Flustered, Rasoul, a short, middle-aged man, senses that he has said the wrong thing and dabs at his dry eyes with a tissue. By way of excuse, he says in Farsi: “I can’t even remember what I ate yesterday for lunch.” As the only evidence to support his case is his account, a bad memory is good defence. As these are civil proceedings, he is not even under oath.
Rasoul arrived in Britain a few months ago, trafficked here from Turkey through France and possibly Greece as well, although he cannot say for sure. When he was arrested in Leicester he claimed asylum saying that he feared persecution by the Iranian authorities on his return. Like 89% of applicants his initial plea was refused by the Home Office so he has ended up in Taylor House, London, one of 15 centres in the country where Asylum and Immigration Tribunals are held; 55,975 people applied for asylum last year, 78% of appeals were denied.
Despite these odds, the waiting room is strangely jolly. Taylor House is in Clerkenwell, a fashionable enclave of central London, and it would be hard to tell most here from the media types in the neighbouring offices. A Turkish man and a Sri Lankan man swap e-mail addresses while young women with nice handbags admire one another’s babies. It is a long way from the world they describe in the 21 hearing rooms.
Rasoul is now well into his tale of international espionage. The former manager of a photo shop tells of a prison stint for developing “morally offensive” photographs of women in sleeveless tops and a period spent locked in a basement by “mafia”.
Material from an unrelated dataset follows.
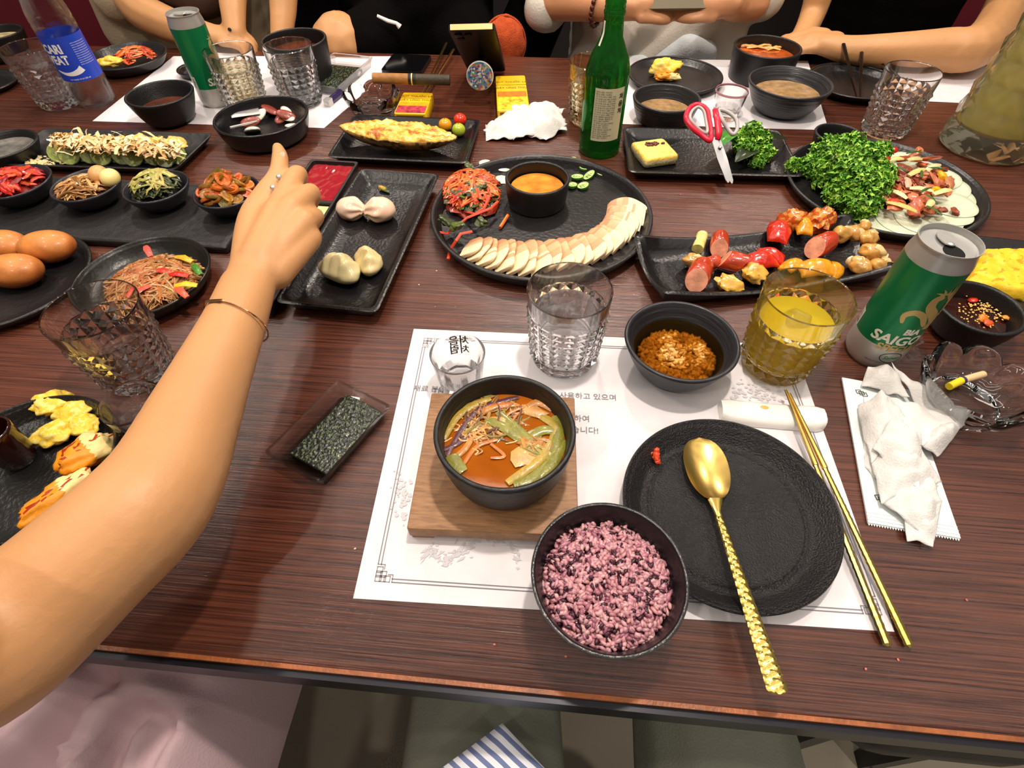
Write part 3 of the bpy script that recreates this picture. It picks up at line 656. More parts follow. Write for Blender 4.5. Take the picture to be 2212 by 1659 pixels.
# ---- pork plate
x, y, R = circ(928, 1412, 334, 604, .022)
vessel('round_plate', 'large round black plate of sliced boiled pork, spicy radish salad and green chillies', 'plate', x, y, R, .022, R-.012, .8, .006, .007, mat('plate_black', '1d1b1c', .33, bump=(200, .3), var=(10, .35)), seg=128)
PX, PY, PR_ = x, y, R
FLR = .0072
pork0 = lin('e6c9a0')
def pork(i, px0, py0, px1, py1, lean):
    a = Vector(Q(px0, py0, FLR+.004)); b = Vector(Q(px1, py1, FLR+.014)); d = b-a; L_ = d.length; d.normalize(); n = Vector((d.y, -d.x, 0)).normalized()
    mm = M(); N_ = 14; K = 6; hh = .030; tk = .0046; sd = i*3.7
    u = (Vector((0, 0, 1))*cos(lean)-n*sin(lean)); s_ = n*cos(lean)+Vector((0, 0, 1))*sin(lean)
    loops = []
    for k in range(N_+1):
        t = k/N_; e = sin(pi*min(1, max(0, t*.96+.02)))**.13; wv = .0012*sin(t*9+sd)
        c = a+d*(L_*t)+s_*wv; c.z = Z(FLR+.0015)+0.0; hgt = hh*e*(1+.10*sin(t*5+sd)); cc = []
        for (p, q) in ((-.5, 0), (-.5, .5), (-.48, .93), (-.2, 1), (.2, 1), (.48, .93), (.5, .5), (.5, 0)): v = c+s_*(p*tk)+u*(q*hgt); cc.append((v.x, v.y, max(v.z, Z(FLR)+.0004)))
        loops.append(cc)
    cols = []
    for k in range(N_):
        t = k/N_; f = noise.noise(Vector((t*5, sd, 0)))
        base = lin('eadab2') if t < .5 else lin('d9b184')
        if t > .78: base = lin('c08a63')
        if f > .12 and t > .25: base = lin('cf9f74')
        cols += [tuple(v*(1+.1*f) for v in base)]*8
    mm.loft(loops, cols+[lin('e8cba4')]*2); o = mm.build('pork_slice', food_soft, sharp=70)
    tag(o, ORD[i]+' boiled pork slice from the left end of the row on the big round plate', 'meat slice', 'overlapping boiled pork slices')
nS = 21
ctrl = [((990, 555), (1015, 505)), ((1030, 578), (1045, 512)), ((1080, 592), (1085, 517)), ((1140, 598), (1130, 520)), ((1200, 590), (1180, 517)), ((1255, 578), (1220, 512)), ((1310, 555), (1262, 500)), ((1352, 528), (1290, 485)), ((1380, 500), (1305, 470)), ((1398, 475), (1312, 455))]
for i in range(nS):
    t = i/(nS-1)*(len(ctrl)-1); k = min(int(t), len(ctrl)-2); f = t-k
    A_, B_ = ctrl[k], ctrl[k+1]; p0 = [A_[0][j]*(1-f)+B_[0][j]*f for j in (0, 1)]; p1 = [A_[1][j]*(1-f)+B_[1][j]*f for j in (0, 1)]
    pork(i, p0[0], p0[1], p1[0], p1[1], -1.0)
# ---- spicy radish salad heap
m = M(); c = Q(1020, 422, .01); ORr = [lin('cf5a22'), lin('c2461c'), lin('d9722e'), lin('b23c1c'), lin('dc8440'), lin('b8382a')]; DG = [lin('2c3a14'), lin('3d4a18'), lin('4d5a22')]
m.ell((c[0]-.002, c[1], Z(.010)), (.042, .056, .014), (0, 0, .15), lin('9c2f12'), 3, .3, 60, 2)
strand(m, (c[0], c[1], 0), .056, (Z(.014), Z(.036)), 170, .05, .0023, ORr, .55, 5, .55, .78, .7)
for i in range(80):
    a = rnd.uniform(0, 6.28); d = rnd.random()**.5*.044; p = (c[0]+d*cos(a)*.8, c[1]-.012+d*sin(a)*1.0, Z(.028-.010*(d/.042)**2+rnd.uniform(0, .007)))
    chunk(m, p, (.008, .0045, .0012), jit(rnd.choice(DG), .3), .8, 2)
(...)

The saga is muddled and were he telling it in the pub you probably would not believe him. Nevertheless his claims — which the court may yet find to be true — are by no means outlandish. In Taylor House, where all sides concede that appellants will exaggerate, embellish and tell outright lies, his story is pretty tame.
Judges hear from political activists who claim to be Zimbabwean but can speak none of the country’s languages, from Indian men who eat beef and from the Chinese “Catholic” who asked to remain here on religious grounds. In cross-examination she could identify neither Jesus nor the Bible. When asked how long she had been a Catholic she replied, “Two weeks.”
“At the moment judges are seeing a lot of what we call ‘rooftop homosexuality’,” says Khurshid Drabu, a senior immigration judge who has worked with asylum seekers for 30 years. “Appellants say, ‘I was caught in a homosexual act on the rooftop in Iran and three or four mullahs were watching me and I haven’t got a chance if I go back’.” He sighs. “It’s obvious that these cases are facsimiled by human traffickers.”
Each appeal, no matter how suspect, is accorded the proper time and consideration. Judges see about three cases a day. “Very often I have sleepless nights,” says Drabu, “not because I have any particular sympathy for any case but simply because most of the cases lack evidence.”
Without evidence, the judges are left only with stories. In an effort to counter this some appellants produce “official documents” which appear distinctly home-made. In court 4, a young Sri Lankan man’s family submits a word processed letter amended in ballpoint pen that they claim is a warning from the police back home.
Others produce photocopies of photocopies of membership cards to illegal political organisations that they may never have heard of. It is also common for asylum seekers to claim they are from countries other than their own — current favourites are Afghanistan and Zimbabwe — as it can give them a better shot at being allowed to stay.
To qualify for asylum status an applicant’s story does not need to be plausible so long as it is not “manifestly incredible”. Even with this low standard of proof, only about one fifth of asylum seekers are successful which gives some indication of the number of glaringly fictitious accounts over which the judges deliberate.
“The system is arbitrary,” says one barrister, a Taylor House regular. “It all rests on whether a judge thinks someone is telling the truth.” It can therefore fail in a fundamental way by letting the bogus in and kicking the needy out.
Rasoul bows his head to hear judgment. His case, like all the others that day, is resolved with a whimper. The judge will write to him with his decision. If asylum is granted, will it be fair? If not, will it matter? Rasoul could well join the 75% of failed asylum seekers who are never successfully deported.